The engine starts on the left magneto only which has the impulse coupler but nothing happened. Fault finding showed that the secondary field winding in the magneto coil was open circuit and no spark was forthcoming. I will liaise with my engineer Monday to see if the coil can be replaced or a serviceable magneto will need to be procured.
When the new magneto is refitted it needs to be timed to the engine so that the points open at 25 degrees before top dead centre.
To do this a circuit is required that can tell if the points are open or not measuring from the P-lead connection. The problem is that when closed the resistance to ground is zero, when they are open it will be the primary coil resistance which is roughly 0.7ohm.
Commercial magneto timing testers are widely available but expensive and based on very old technology so I decided to build my own.
As with the commercial offerings, the key to the design is to feed the P-lead with an alternating current. The inductance in the primary will then act differently to the short to earth and the difference can be measured.
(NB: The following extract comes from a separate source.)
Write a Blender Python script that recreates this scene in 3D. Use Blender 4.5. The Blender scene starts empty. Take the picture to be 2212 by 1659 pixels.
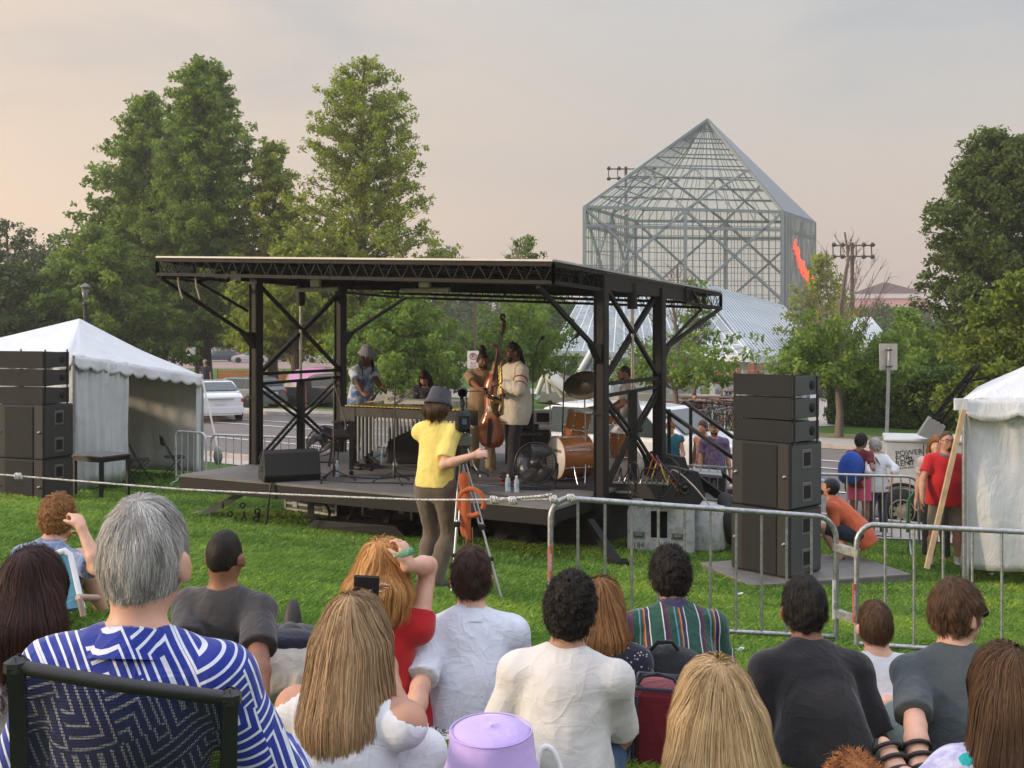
import bpy, math, random
import numpy as np
from mathutils import Matrix, Vector, Euler
import openvdb as vdb
random.seed(7); RNG = np.random.default_rng(7)
scene = bpy.context.scene
COL = scene.collection
FD = 2376.0            # focal length and picture measures in the units of a 2212 px wide picture
CAMZ = 3.3
def P(px, py, d): return np.array([(px-1106.0)/FD*d, d, CAMZ-(py-715.0)/FD*d])
GD = [0,3,4.5,5.5,7.5,9.8,12,14.1,17,18.2,20,40,85,170,400,3000]
GZ = [1.68,1.65,1.60,1.48,1.25,1.0,.62,.30,.10,0.0,0.0,0.0,-1.0,-.6,0.0,0.0]
QD = [0,2.5,4.4,5.5,7.5,10,12,14.7,17,18]
QZ = [1.70,1.66,1.57,1.38,1.0,.62,.42,.28,.06,0.0]
def G(x, y):
    x = np.asarray(x,float); y = np.asarray(y,float)
    return np.where(y > 38, np.interp(y, GD, GZ), np.interp(x*.592+y*.806, QD, QZ))
def ground(px, d):
    x = (px-1106.0)/FD*d; return np.array([x, d, float(G(x, d))])
def V(*a): return np.array(a if len(a) > 1 else a[0], float)
def norm(v):
    v = np.asarray(v, float); return v/(np.linalg.norm(v)+1e-12)
def rot(axis, ang):
    return np.array(Matrix.Rotation(ang, 3, Vector(axis)))
def rz(a): return rot((0,0,1), a)
R = math.radians
# ---------------------------------------------------------------- things
WORLD = set()
def tag(o, label=None, cat=None, group=None, kind=None):
    if label: o['label'] = label
    if cat: o['category'] = cat
    if group: o['group'] = group
    if kind: o['kind'] = kind
    return o
def thing(name, label, cat, loc=(0,0,0), rotz=0.0, group=None, world=True):
    o = bpy.data.objects.new(name, None); COL.objects.link(o)
    o.empty_display_size = .1
    o.location = [float(v) for v in loc]; o.rotation_euler = (0,0,rotz)
    if world: WORLD.add(o.name_full)
    return tag(o, label, cat, group)
def link(name, me, parent=None, m=None):
    o = bpy.data.objects.new(name, me); COL.objects.link(o)
    if m is not None and not me.materials: me.materials.append(m)
    if parent is not None:
        o.parent = parent
        if parent.name_full in WORLD and parent.type == 'EMPTY':
            o.matrix_parent_inverse = (Matrix.Translation(parent.location) @ parent.rotation_euler.to_matrix().to_4x4()).inverted()
    return o
def copy_tree(o, parent=None, name=None):
    c = o.copy(); COL.objects.link(c); c.parent = parent
    for ch in list(o.children): copy_tree(ch, c)
    return c
def np_mesh(name, verts, faces, smooth=False, var=None):
    verts = np.asarray(verts, np.float32).reshape(-1, 3)
    me = bpy.data.meshes.new(name)
    if isinstance(faces, np.ndarray):
        k = faces.shape[1]; nf = len(faces)
        me.vertices.add(len(verts)); me.vertices.foreach_set('co', verts.ravel())
        me.loops.add(nf*k); me.loops.foreach_set('vertex_index', faces.astype(np.int32).ravel())
        me.polygons.add(nf); me.polygons.foreach_set('loop_start', np.arange(0, nf*k, k, dtype=np.int32))
        me.polygons.foreach_set('loop_total', np.full(nf, k, np.int32))
        me.update(calc_edges=True)
    else:
        me.from_pydata([tuple(map(float, v)) for v in verts], [], faces); me.update()
    if smooth is True: me.shade_smooth()
    if var is not None:
        a = me.attributes.new('var', 'FLOAT', 'POINT'); a.data.foreach_set('value', np.asarray(var, np.float32))
    return me
class MB:
    def __init__(s): s.v = []; s.f = []; s.sm = []
    def add(s, vs, fs, smooth=False):
        n = len(s.v); s.v += [tuple(map(float, v)) for v in vs]
        s.f += [tuple(int(i)+n for i in f) for f in fs]; s.sm += [smooth]*len(fs); return s
    def hexa(s, c8):
        return s.add(c8, [(0,3,2,1),(4,5,6,7),(0,1,5,4),(1,2,6,5),(2,3,7,6),(3,0,4,7)])
    def box(s, c, size, M=None):
        c = V(c); h = V(size)/2
        pts = [V(x,y,z)*h for z in (-1,1) for x,y in ((-1,-1),(1,-1),(1,1),(-1,1))]
        if M is not None: pts = [np.asarray(M) @ p for p in pts]
        return s.hexa([p+c for p in pts])
    def bbox(s, c, size, b=.01, M=None):
        """box with chamfered edges (vertical + top/bottom)"""
        c = V(c); h = V(size)/2; b = min(b, *(h*.9)); vs = []; 
        for z, i in ((-h[2], b), (-h[2]+b, 0), (h[2]-b, 0), (h[2], b)):
            x, y = h[0]-i, h[1]-i
            vs += [(-x+b,-y,z),(x-b,-y,z),(x,-y+b,z),(x,y-b,z),(x-b,y,z),(-x+b,y,z),(-x,y-b,z),(-x,-y+b,z)]
        fs = [tuple(range(7,-1,-1)), tuple(range(24,32))]
        for k in range(3):
            for j in range(8): fs.append((k*8+j, k*8+(j+1)%8, k*8+8+(j+1)%8, k*8+8+j))
        vs = [V(v) for v in vs]
        if M is not None: vs = [np.asarray(M) @ v for v in vs]
        return s.add([v+c for v in vs], fs)
    def bar(s, a, b, w=.05, h=None, up=(0,0,1)):
        a, b = V(a), V(b); h = h or w; d = norm(b-a); up = V(up)
        if abs(d @ up) > .98: up = V(1,0,0)
        x = norm(np.cross(d, up)); y = np.cross(x, d)
        o = [(-1,-1),(1,-1),(1,1),(-1,1)]
        return s.hexa([p + x*w/2*i + y*h/2*j for p in (a,b) for i,j in o])
    def tube(s, pts, r=.02, n=8, closed=False, cap=True, flat=None):
        pts = [V(p) for p in pts]; m = len(pts)
        rr = r if hasattr(r, '__len__') else [r]*m
        vs = []; prev = None
        for i, p in enumerate(pts):
            if closed: t = pts[(i+1)%m]-pts[i-1]
            else: t = pts[min(i+1,m-1)]-pts[max(i-1,0)]
            t = norm(t)
            if prev is None:
                u = V(0,0,1) if abs(t[2]) < .9 else V(1,0,0)
                x = norm(np.cross(t, u))
            else:
                x = norm(prev - t*(prev@t))
            prev = x; y = np.cross(t, x)
            for k in range(n):
                a = 2*math.pi*k/n; vs.append(p + (x*math.cos(a)+y*math.sin(a))*rr[i])
        fs = []
        for i in range(m if closed else m-1):
            j = (i+1) % m
            for k in range(n): fs.append((i*n+k, i*n+(k+1)%n, j*n+(k+1)%n, j*n+k))
        s.add(vs, fs, True)
        if cap and not closed:
            s.add([vs[k] for k in range(n)], [tuple(range(n-1,-1,-1))])
            s.add([vs[(m-1)*n+k] for k in range(n)], [tuple(range(n))])
        return s
    def lathe(s, prof, c=(0,0,0), axis=(0,0,1), n=24, smooth=True):
        """prof: list of (radius, height along axis)"""
        ax = norm(axis); u = V(0,0,1) if abs(ax[2]) < .9 else V(1,0,0)
        x = norm(np.cross(u, ax)); y = np.cross(ax, x); c = V(c); vs = []; fs = []
        for r_, h in prof:
            for k in range(n):
                a = 2*math.pi*k/n; vs.append(c + ax*h + (x*math.cos(a)+y*math.sin(a))*r_)
        for i in range(len(prof)-1):
            for k in range(n): fs.append((i*n+k, i*n+(k+1)%n, (i+1)*n+(k+1)%n, (i+1)*n+k))
        return s.add(vs, fs, smooth)
    def ell(s, c, r, M=None, n=14, m=8):
        c = V(c); r = V(r); vs = []; fs = []
        for i in range(m+1):
            t = math.pi*i/m
            for k in range(n):
                a = 2*math.pi*k/n; p = V(math.sin(t)*math.cos(a), math.sin(t)*math.sin(a), math.cos(t))*r
                vs.append(c + (p if M is None else np.asarray(M)@p))
        for i in range(m):
            for k in range(n): fs.append((i*n+k, (i+1)*n+k, (i+1)*n+(k+1)%n, i*n+(k+1)%n))
        return s.add(vs, fs, True)
    def prism(s, poly, a, b):
        """poly: list of 3d points; extruded by vector b-a"""
        e = V(b)-V(a); n = len(poly); vs = [V(p)+V(a) for p in poly] + [V(p)+V(a)+e for p in poly]
        fs = [tuple(range(n-1,-1,-1)), tuple(range(n,2*n))] + [(i,(i+1)%n,n+(i+1)%n,n+i) for i in range(n)]
        return s.add(vs, fs)
    def quad(s, *p): return s.add(p, [tuple(range(len(p)))])
    def slab(s, pts, t=.02, nrm=None):
        """thick sheet from polygon"""
        pts = [V(p) for p in pts]
        if nrm is None: nrm = norm(np.cross(pts[1]-pts[0], pts[2]-pts[0]))
        return s.prism(pts, V(nrm)*-t/2, V(nrm)*t/2)
    def torus(s, c, R_, r, axis=(0,0,1), n=28, m=8, arc=None):
        ax = norm(axis); u = V(0,0,1) if abs(ax[2]) < .9 else V(1,0,0)
        x = norm(np.cross(u, ax)); y = np.cross(ax, x); a0, a1 = arc or (0, 2*math.pi)
        k = n if arc is None else n+1
        pts = [V(c)+(x*math.cos(a0+(a1-a0)*i/n)+y*math.sin(a0+(a1-a0)*i/n))*R_ for i in range(k)]
        return s.tube(pts, r, m, closed=arc is None)
    def build(s, name, m, parent=None, label=None):
        me = bpy.data.meshes.new(name); me.from_pydata(s.v, [], s.f)
        if any(s.sm): me.polygons.foreach_set('use_smooth', s.sm)
        me.update()
        o = link(name, me, parent, m)
        if label: o['label'] = label
        return o
def grid_sheet(fn, nu, nv):
    vs = [fn(i/nu, j/nv) for j in range(nv+1) for i in range(nu+1)]
    f = np.array([(j*(nu+1)+i, j*(nu+1)+i+1, (j+1)*(nu+1)+i+1, (j+1)*(nu+1)+i) for j in range(nv) for i in range(nu)])
    return np.array(vs), f
def text_mesh(txt, size, M, origin, m, name, parent, ext=.001, align='CENTER'):
    """lettering as real geometry; M columns = right, up, normal"""
    cu = bpy.data.curves.new('t', 'FONT'); cu.body = txt; cu.size = size; cu.extrude = ext
    cu.align_x = align; cu.align_y = 'CENTER'
    o = bpy.data.objects.new('t', cu); COL.objects.link(o)
    dg = bpy.context.evaluated_depsgraph_get(); me = bpy.data.meshes.new_from_object(o.evaluated_get(dg))
    bpy.data.objects.remove(o)
    co = np.zeros(len(me.vertices)*3); me.vertices.foreach_get('co', co); co = co.reshape(-1,3)
    co = co @ np.asarray(M).T + V(origin)
    me.vertices.foreach_set('co', co.ravel()); me.update(); me.materials.clear()
    return link(name, me, parent, m)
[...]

The circuit uses a picaxe microchip to generate a 2KHz square wave which is applied to the P-lead through a 330 ohm resistor. The voltage on the P-lead is then rectified using a schottky diode, converted to DC using a simple single pole filter and applied to an analogue input on the picaxe. This continuously measures the voltage and if it is above a threshold level (6% of the microprocessor supply voltage) lights an LED. The circuit is powered by a single 3V coin cell and works perfectly. Total cost approximately $5!